According to mediainfo.hu, Budapest has just joined a group of eight European cities getting the “Le Cool” weekly e-mail newsletter. The free “e-magazine” offers tips on concerts, exhibitions, dining and other related fare. The tone is informal, and the publisher claims it won’t take money to promote specific events or businesses, instead relying on user-generated recommendations.
The Le Cool network was launched in 2003 by a Swede and an American who decided to share their experiences from a trip to Barcelona with friends via the web. It has since added editions for Dublin, Istanbul, Lisbon, London, Madrid and Moscow. The Budapest edition is being published by media agency G&E Vision, which is best known as the exclusive sales agent for ChelloZone’s TV channels. It was launched last Thursday with upwards of 1,000 initial subscriptions.
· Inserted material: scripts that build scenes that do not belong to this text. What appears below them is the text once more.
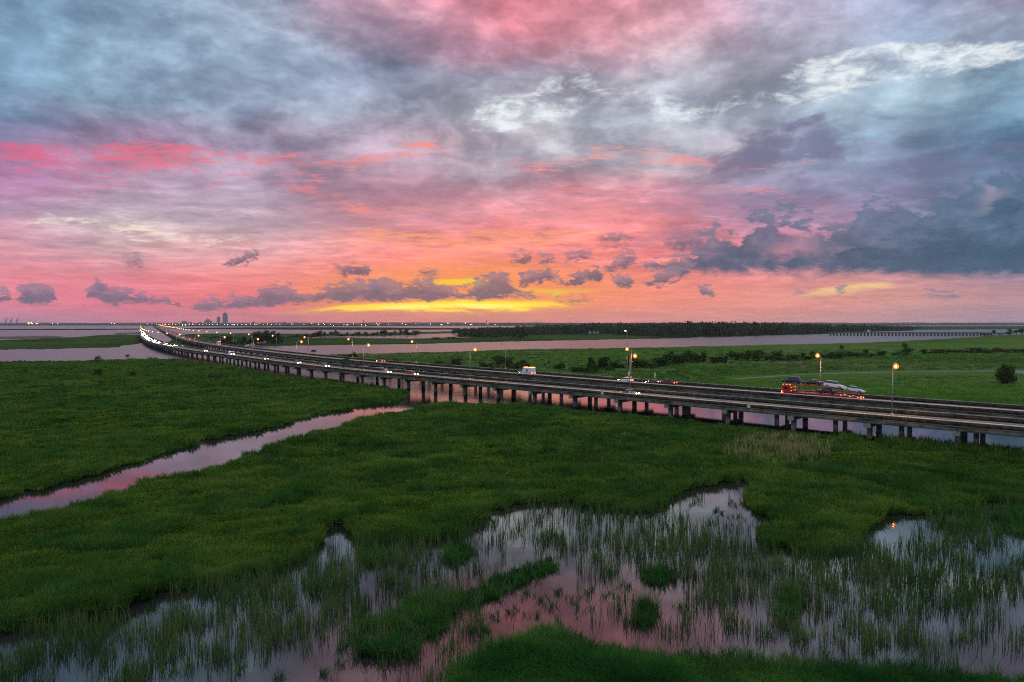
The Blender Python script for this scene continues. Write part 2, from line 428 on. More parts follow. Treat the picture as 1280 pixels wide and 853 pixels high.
sfr = W.ss(W.add(W.mul(cu3, 0.6), W.mul(cu4, 0.4)), W.sub(0.80, W.mul(smk, 0.30)), W.sub(0.90, W.mul(smk, 0.30)))
base = W.mix(W.mul(W.mul(sfr, W.ss(smk, 0.0, 0.25)), 0.72), base, W.ramp(u_0, low_cols))
cumulus(LOW_E, 0.016, 0.08, 0.06, low_cols, 0.5, cnf, 0.8)
cumulus(LOW_D, 0.009, 0.078, 0.05, low_cols, 0.5, cnf, 0.9)
# the big bank to the right
BANK = [(806, 344, 338), (826, 336, 338), (850, 328, 340), (875, 308, 341), (895, 296, 342), (920, 288, 343), (940, 276, 344), (960, 272, 344), (985, 274, 344), (1008, 280, 343), (1030, 286, 343), (1055, 282, 344), (1085, 268, 345), (1110, 258, 346), (1135, 262, 347), (1160, 258, 348), (1190, 244, 349), (1220, 236, 349), (1250, 226, 349), (1280, 214, 349)]
BANK = [(x, t - (6 if x > 860 else 0), b) for x, t, b in BANK]
cumulus(BANK, 0.020, 0.20, 0.045, [(u_of(820), rgb(104, 96, 120)), (u_of(900), rgb(86, 95, 120)), (u_of(980), rgb(78, 93, 118)), (u_of(1120), rgb(68, 92, 117)), (u_of(1280), rgb(62, 93, 119))], 0.42, stretch(cn, 1.35), 0.98, 1.1, rgb(120, 150, 178))
# paler gap inside the bank
gp, _ = band_mask([(950, 310, 14, 0.0), (975, 308, 16, 0.9), (1000, 304, 16, 0.9), (1030, 310, 12, 0.2), (1050, 318, 8, 0.5), (1075, 318, 8, 0.0), (1215, 255, 22, 0.0), (1235, 252, 22, 0.7), (1255, 244, 16, 0.3), (1270, 240, 16, 0.0)], W.mul(W.sub(cu, 0.5), 0.08))
base = W.mix(W.mul(gp, 0.8), base, W.ramp(u_0, [(u_of(980), rgb(200, 132, 152)), (u_of(1060), rgb(170, 150, 170)), (u_of(1240), rgb(175, 160, 182))]))
cumulus(LOW_C, 0.008, 0.07, 0.042, low_cols, 0.4, cnf, 0.95)
cumulus(LOW_B, 0.008, 0.075, 0.034, low_cols, 0.4, cnf, 0.95)
cumulus(LOW_A, 0.008, 0.075, 0.030, low_cols, 0.45, cnf, 0.95)

# below the horizon (never seen directly): dim ground colour
base = W.mix(W.ss(dz, 0.0, -0.06), base, rgb(60, 62, 66))

# physical twilight sky adds a little to the gaps
SUN_AZ, SUN_EL = az_of(590), R(1.2)
sky = W.n('ShaderNodeTexSky', sky_type='NISHITA')
sky.sun_disc = False
sky.sun_elevation = SUN_EL
sky.sun_rotation = SUN_AZ
sky.air_density = 1.2; sky.dust_density = 1.5; sky.ozone_density = 1.5
bg_sky = W.n('ShaderNodeBackground')
W.put(bg_sky.inputs['Color'], sky.outputs[0]); bg_sky.inputs['Strength'].default_value = 0.002
bg = W.n('ShaderNodeBackground')
W.put(bg.inputs['Color'], base); bg.inputs['Strength'].default_value = 1.02
addsh = W.n('ShaderNodeAddShader')
wt.links.new(bg.outputs[0], addsh.inputs[0]); wt.links.new(bg_sky.outputs[0], addsh.inputs[1])
out = W.n('ShaderNodeOutputWorld')
wt.links.new(addsh.outputs[0], out.inputs['Surface'])
scene.world = world

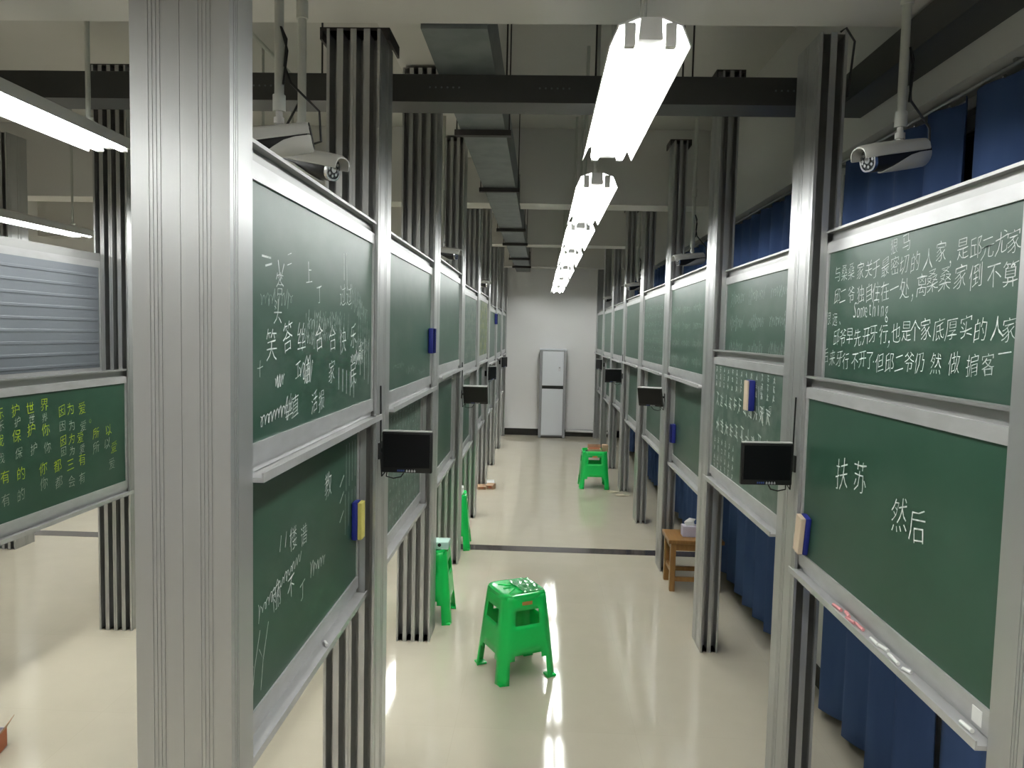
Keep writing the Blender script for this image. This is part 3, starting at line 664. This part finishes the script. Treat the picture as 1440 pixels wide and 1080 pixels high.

What’s interesting about the launch is that it comes amid signs that the print guides that have long dominated the Hungarian market for such program guide information are finally hitting the wall, both because of the softening of the ad market in general, and the increasing migration of the core audience of young spenders to the Internet. Indeed, early last week we heard from one very large advertiser in the segment who commissioned a study which revealed that more than three-quarters of the company’s customers get such information mostly or only online, rather than from such “dead-tree” sources as Pesti Est or Flyerz. And now the competition has only gotten cooler.